The political topic that must not be discussed in USA

No, not a 17-year-old’s sex life. That’s fair game in today’s media world, it seems. No, not abortion or whether or not a candidate considered such or will legislate against choice to use it. That’s fair game too. No, not gun ownership or support of that. That’s been discussed at length. No, not whether some candidate was a member of the PTA. That is certainly up for discussion. Certainly energy policy is. Along with service to country and whether or not one party supports the military or the battle against terror, etc.

But what’s not being discussed? How about our nation’s policies toward innovation? I’ve watched a lot of the two political conventions. I’ve heard a few words about support for technology and science — quickly are forgotten in the noise about McCain’s vice presidential pick — but I’ve heard nary a word about how we’re going to ensure that the United States continues to be a place where innovation happens. Increasingly I’m hearing from industry leaders that our innovation leadership is under major attack for a whole lot of reasons.

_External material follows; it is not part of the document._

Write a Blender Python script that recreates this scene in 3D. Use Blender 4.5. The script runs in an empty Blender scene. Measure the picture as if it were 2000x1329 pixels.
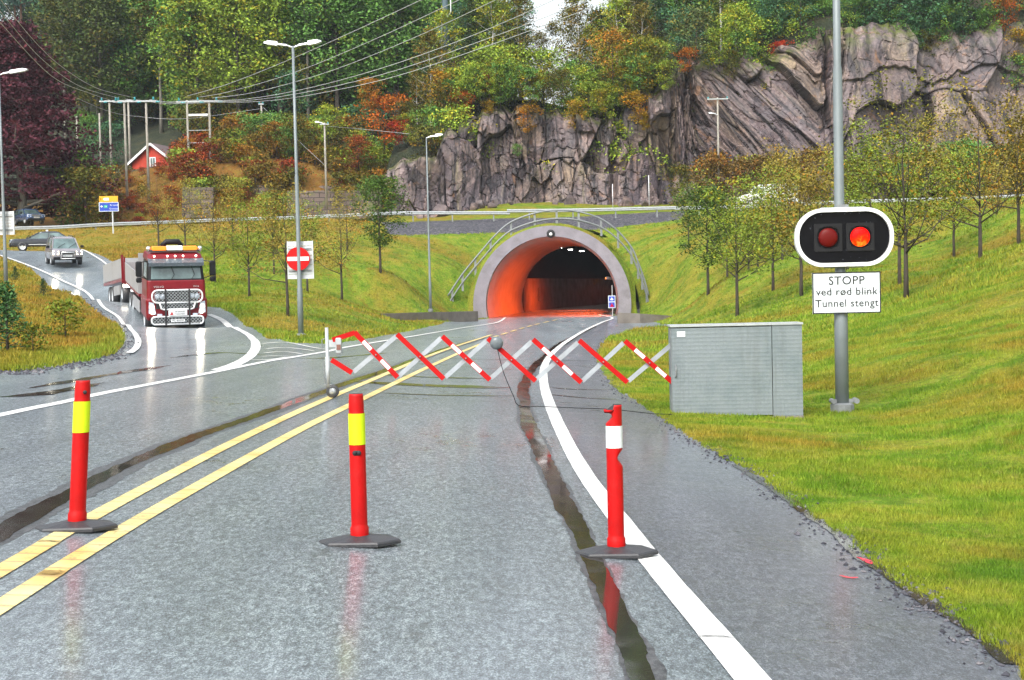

Immigration policy. Education system quality. Taxation and regulation. And on and on.

Yet we don’t openly discuss it. We’d rather talk about some 17-year-old’s sex life or download the latest shiny object from Google. Question: how did that shiny object get here?

So, yesterday I went and talked with one of the formost experts on innovation: Judy Estrin. She’s on the board of directors of Walt Disney and FedEx. She’s written a book on the topic, Closing the Innovation Gap.

Here’s the video shot with my cell phone of our 40-minute conversation about the topic. But, remember, you must not discuss this. It’s in the unwritten rules of politics this year. Instead, head over to Memeorandum and see what you are allowed to talk about. Today’s topic: whether the press is fair when dealing with Presidential Candidates.

Oh, and don’t link to this post. We wouldn’t want it showing up on Memeorandum or Digg now, would we? After all, it’s not on the “approved” list of things to talk about in this political season.